Moreover, this project has provided a description and examined inquisitorial accusations against the indigenous and “mestizos”, producing a ‘cartography’ of the ethnic groups involved, the reasons and regions from 16th to 19th. The study report has also developed an inventory of related historical sources with a view to promoting further research on the Native Peoples involved with the Portuguese Inquisition.

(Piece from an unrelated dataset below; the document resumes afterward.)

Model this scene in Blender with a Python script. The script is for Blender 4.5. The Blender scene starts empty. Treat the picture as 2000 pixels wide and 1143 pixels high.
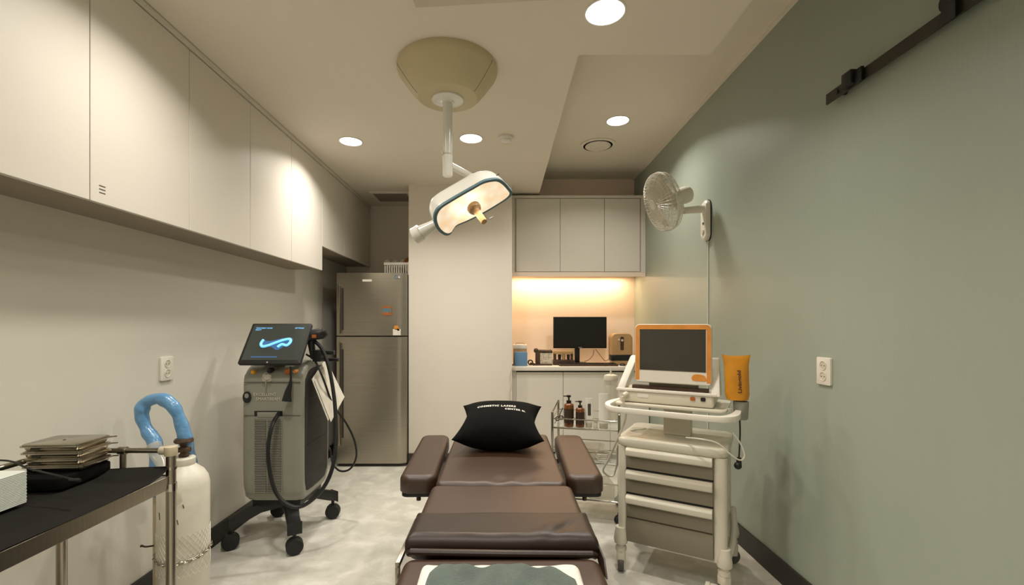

The fellow has researched in most prestigious libraries and several ecclesiastical archives in Brazil and Europe, as University of Coimbra, University of Pablo de Olavide (Seville), National Library of Madrid, Propaganda Fide and Capuchin Order (Rome), National Library of Portugal and National Archive of Torre do Tombo in Lisbon [Arquivo Nacional da Torre do Tombo – ANTT].
The researcher has scrutinized a vast series knowed as “Inquisitorial Court of Lisbon” [Tribunal da Inquisição de Lisboa] to identify the accusations against native peoples at National Archive of Torre do Tombo. Resende conducted systematic research of the following sources in the historical archive: 148 manuscript codices [Cadernos do Promotor], 4 indexes, 54 Inquisitorial Processes and finally all the Disperse Documentation in which she has identified 522 indigenous from Brazil who were prosecuted by the Holy Office Court from 16th to 19th century. She has made an important contribution preparing a database in which there is a complete alphabetical listing of all those who were prosecuted by the Inquisition and also prepared a descriptive and detailed inventory of all the inquisitorial accusations and processes against indigenous people.

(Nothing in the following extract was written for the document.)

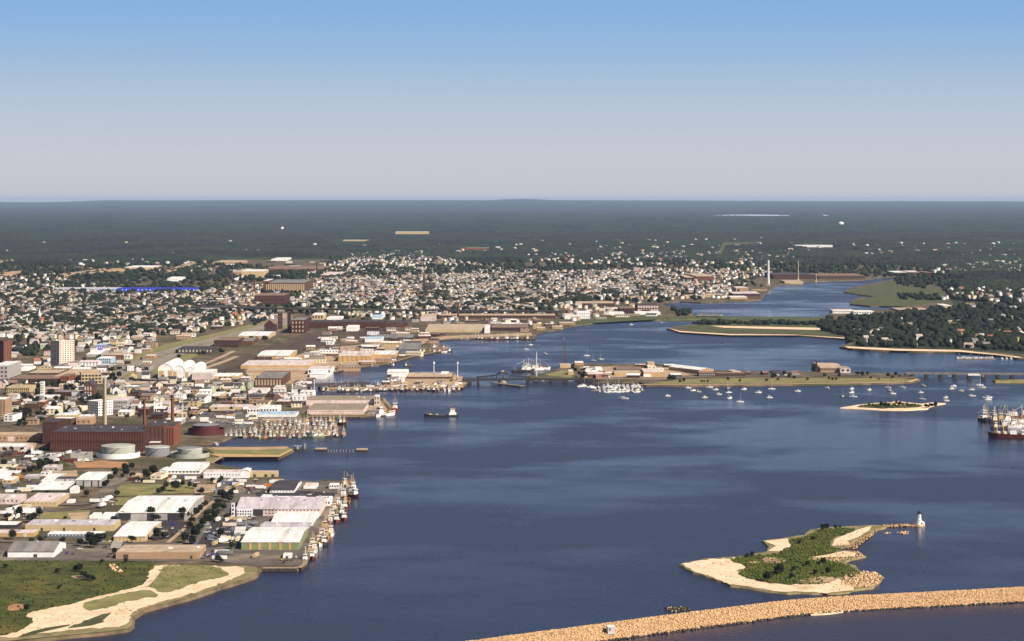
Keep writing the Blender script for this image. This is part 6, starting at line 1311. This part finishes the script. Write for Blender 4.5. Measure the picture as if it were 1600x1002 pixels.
piling('dark timber quay wall of the north harbour shore', [(668, 536), (676, 532), (700, 530), (760, 528), (815, 526), (835, 525)])
piling('dark piled front of the fish pier', [(515, 608), (560, 608.2), (640, 607), (720, 606), (728, 598)])
# pile line off the oil jetty
jt = empty('oil_jetty', G(455, 705, 0)); tag(jt, 'timber jetty with a derrick reaching out from the grassy pier', 'jetty')
mpj = D_of(705, 0) / F
MB().box(0, 30 * mpj, -1, 1, 2.2, 2.7).build('catwalk', M['dark_timber'], jt)
f = MB(); f.box(1 * mpj, 20 * mpj, 22, 26, 3, 3.6); f.box(9 * mpj, 12 * mpj, -3, 3, 2.6, 5.2); f.box(17.5 * mpj, 18.6 * mpj, 20, 27, 0, 6); f.build('loading_platform', M['concrete'], jt)
f = MB()
for i in range(9):
    for s_ in (-.8, .8): f.cyl(i * 3.4 * mpj + 2, s_, -2, 2.4, .45, n=6)
for i in range(5):
    for s_ in (-2.6, 2.6): f.cyl((9 + i * .7) * mpj, s_, -2, 2.8, .4, n=6); f.cyl((2 + i * 4) * mpj, 24 + s_ * .6, -2, 3.2, .35, n=6)
f.build('piles', M['dark_timber'], jt)
def dolphin(label, x0, x1, y):
    p = G((x0 + x1) / 2, y, 0); L = (x1 - x0) * p.y / F; t = empty('mooring_platform', p); tag(t, label, 'mooring platform')
    MB().box(-L / 2, L / 2, 0, 9, 1.8, 2.9).build('deck', M['tan_roof'], t); f = MB()
    for i in range(9):
        for s_ in (0, 9): f.cyl(-L / 2 + L * i / 8, s_, -2, 2.0, .5, n=6)
    f.build('piles', M['dark_timber'], t)
dolphin('tan mooring platform nearer the grassy pier', 492, 510, 705); dolphin('tan mooring platform farthest out in the water', 556.5, 574, 706)
PI_ = []
for i, x in enumerate([513, 517.5, 521.5, 526, 532, 536.5, 541, 546.5, 551.5]):
    p = G(x, 706.5, 0); o = MB().cyl(0, 0, -2, 3.0, .6, .5, 8).cyl(0, 0, 3.0, 3.3, .65, .65, 8).build('mooring_pile', M['steel'], None, p); tag(o, f'{["first","second","third","fourth","fifth","sixth","seventh","eighth","ninth"][i]} mooring pile from the left between the two mooring platforms', 'pile', 'piles between the mooring platforms')
o = MB().cyl(0, 0, -2, 3.4, .9, .6, 8).cyl(0, 0, 3.4, 4.2, .3, .3, 8).build('channel_marker', M['dark_timber'], None, G(543, 712.5, 0)); tag(o, 'dark channel marker just in front of the pile line', 'marker')

# ------------------------------------------------------------------ boats
def hull_mb(L, Bm, fb, sheer=1.0, dr=1.0):
    st = [(-.5, .78, .15), (-.42, .9, .08), (-.2, 1, 0), (.05, 1, .05), (.25, .88, .2), (.38, .6, .45), (.46, .28, .75), (.5, .03, 1)]
    mb = MB(); k = 5
    for u, b_, s_ in st:
        z = fb + s_ * sheer; x = u * L; w_ = Bm / 2 * b_
        mb.v += [(x, -w_, z), (x - .02 * L * (u > .3), -w_ * .86, 0), (x - .05 * L * (u > .3), 0, -dr), (x - .02 * L * (u > .3), w_ * .86, 0), (x, w_, z)]
    for i in range(len(st) - 1):
        for j in range(k - 1): mb.f.append((i * k + j, i * k + j + 1, (i + 1) * k + j + 1, (i + 1) * k + j)); mb.m.append(0)
    mb.f.append((0, 4, 3, 2, 1)); mb.m.append(0)
    dk = MB(); dk.v = [(x * .985, y * .94, z - .35) for (x, y, z) in [mb.v[i * k] for i in range(len(st))] + [mb.v[i * k + 4] for i in range(len(st))]]; n = len(st)
    dk.f = [(i, i + 1, n + i + 1, n + i) for i in range(n - 1)]; dk.m = [0] * len(dk.f)
    return mb, dk
_first = {}
def trawler(hull_m, house_m, aft, L=23):
    t = empty('fishing_trawler', (0, 0, 0)); Bm = L * .28; hm, dk = hull_mb(L, Bm, 1.9, 1.9)
    hm.build('hull', M[hull_m], t); dk.build('deck', M['timber' if hull_m != 'white' else 'concrete'], t)
    s_ = -1 if aft else 1; cx = s_ * L * .24
    h = MB(); h.box(cx - L * .1, cx + L * .1, -Bm * .3, Bm * .3, 1.6, 4.4); h.box(cx - L * .06, cx + L * .08, -Bm * .24, Bm * .24, 4.4, 6.8); ho = h.build('wheelhouse', M[house_m], t)
    MB().box(cx - L * .062, cx + L * .082, -Bm * .245, Bm * .245, 5.5, 6.2).build('window_band', M['glass'], ho)
    MB().box(cx - L * .075, cx + L * .095, -Bm * .28, Bm * .28, 6.8, 7.0).build('roof', M['white_roof'], ho)
    m = MB(); m.tube((cx, 0, 6.8), (cx, 0, 14), .16); m.tube((cx - s_ * L * .2, 0, 1.6), (cx - s_ * L * .2, 0, 12.5), .2); m.tube((cx - s_ * L * .2, 0, 11), (cx - s_ * L * .52, 0, 7.5), .13); m.tube((cx - s_ * L * .2, -2.2, 9), (cx - s_ * L * .2, 2.2, 9), .12); m.build('mast', M['tan_wall' if hull_m != 'dark_steel' else 'white'], t)
    g = MB(); gx = -s_ * L * .36
    for y in (-Bm * .36, Bm * .36): g.tube((gx - .9, y, 1.6), (gx - .6, y, 6.2), .16); g.tube((gx + .9, y, 1.6), (gx + .6, y, 6.2), .16)
    g.tube((gx, -Bm * .36, 6.2), (gx, Bm * .36, 6.2), .2); g.build('gallows_frame', M['orange' if aft else 'steel'], t)
    d = MB(); gx2 = -s_ * L * .18
    d.v += []; d.tube((gx2, -1.2, 2.4), (gx2, 1.2, 2.4), .75, n=10); d.build('net_winch', M['yellow' if aft else 'dark_steel'], t)
    return t
def sailboat(hm_, L=9.5):
    t = empty('sailboat', (0, 0, 0)); hm, dk = hull_mb(L, L * .3, .8, .45, .6); hm.build('hull', M[hm_], t); dk.build('deck', M['white'], t)
    MB().box(-L * .12, L * .18, -L * .08, L * .08, .5, 1.3).build('cabin', M['white_roof'], t)
    MB().tube((L * .08, 0, .6), (L * .08, 0, L * 1.25), .09).tube((L * .08, 0, 1.7), (-L * .34, 0, 1.8), .13).build('mast', M['white'], t); return t
def motorboat(hm_, L=8.5):
    t = empty('motorboat', (0, 0, 0)); hm, dk = hull_mb(L, L * .34, 1.1, .6, .5); hm.build('hull', M[hm_], t); dk.build('deck', M['white'], t)
    c = MB().box(-L * .1, L * .2, -L * .12, L * .12, .9, 2.5).build('cabin', M['white'], t); MB().box(-L * .105, L * .205, -L * .122, L * .122, 1.7, 2.2).build('window_band', M['glass'], c)
    MB().box(-L * .14, L * .22, -L * .14, L * .14, 2.5, 2.65).build('canopy', M['white_roof'], t); return t
PROT = {'t0': (trawler('dark_steel', 'white', 0), 'black hulled'), 't1': (trawler('red_steel', 'white', 0), 'red hulled'), 't2': (trawler('white', 'white', 1), 'white hulled'), 't3': (trawler('blue_wall', 'tan_wall', 1, 21), 'blue grey hulled'), 't4': (trawler('orange', 'tan_wall', 1, 20), 'orange hulled'), 't5': (trawler('green_wall', 'h_cream', 0, 22), 'green hulled'), 't6': (trawler('dark_timber', 'h_cream', 1, 19), 'brown hulled'),
        's0': (sailboat('white'), 'white'), 's1': (sailboat('dark_steel', 9), 'dark hulled'), 'm0': (motorboat('white'), 'white'), 'm1': (motorboat('h_cream', 7.5), 'cream'), 'm2': (motorboat('white', 12), 'large white')}
used_b = set(); BI = {'fishing boat': [], 'sailboat': [], 'motorboat': []}
def boat(k, x, y, rz, s=1.0, z=0.0):
    t, look = PROT[k]; loc = (x, y, z)
    if k not in used_b: used_b.add(k); t.location = loc; t.rotation_euler = (0, 0, rz); t.scale = (s, s, s); kids(t)
    else: t = copy_tree(t, loc, rz, s)
    px, py = to_px(loc); BI['fishing boat' if k[0] == 't' else 'sailboat' if k[0] == 's' else 'motorboat'].append((t, look, px, py)); return t
def at(x, y): p = G(x, y, 0); return p.x, p.y
TK = ['t0', 't1', 't2', 't3', 't5', 't6', 't6', 't0', 't4', 't3']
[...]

Encouraging the dissemination of scientific activity related to her academic research, and with the goal of providing support to a Brazilian Act of 2008 (according to which it is compulsory to teach Native History in public and private schools in Brazil) the fellow has coordinated and taught in the e-learning Course on Culture and History of Indigenous Peoples (CHPI) supported by UFSJ (University of São João del-Rei) and MEC (Ministry of Education of Brazil). She has produced conjointly with colleagues a new educational material on Native People History edited as a book entitled “Native Worlds: History and Cultura of Indigenous People” [Mundos Nativos. História e culturas dos povos indígenas]. The e-learning course to teachers of public schools has emerged as an important means to democratize higher education on Brazilian Native People.

She has taught disciplines for postgraduate students about Inquisition history in Portuguese America composed of different issues that examine in-depth the inquisition and the indigenous as for master students from UFSJ and UPO [University Pablo de Olavide]. Providing Advisory for postgraduate students on the subject of inquisition and / or issues related to Native History, the researcher has advised researches in the Master's degree as well. As stated in NATIVE INQUISITION, the objective of the teaching activities was the dissemination of knowledge.
Also she has maintained an active channel of communication with Native People, when she has visited the indigenous village [Aldeia dos Pataxó e Pankararu, Aracuaí, Minas Gerais] and has met with indigenous leaders as Aílton Krenak, Edson Kayapó and Daniel Munduruku.

All of the results is available on the page for consultation:

Maria Leônia Chaves de Resende, a historian and Associate Professor expert in the history of the native peoples of the Americas has developed this research project in the Centre for Overseas History (Centro de História de Além-Mar, CHAM) of the Universidade Nova de Lisboa and Universidade das Açores, under the supervision of Professor Pedro Cardim (scientist in charge). The area of expertise is the Ibero-American Atlantic World (Brazil and Portugal), with an emphasis on its social and cultural history, which involves mainly indigenous history and related issues, such as travels and travellers, expeditions, catechesis and missionary work, conquest and colonization as well as topics involving religion, miscegenation, identity and ethnicity.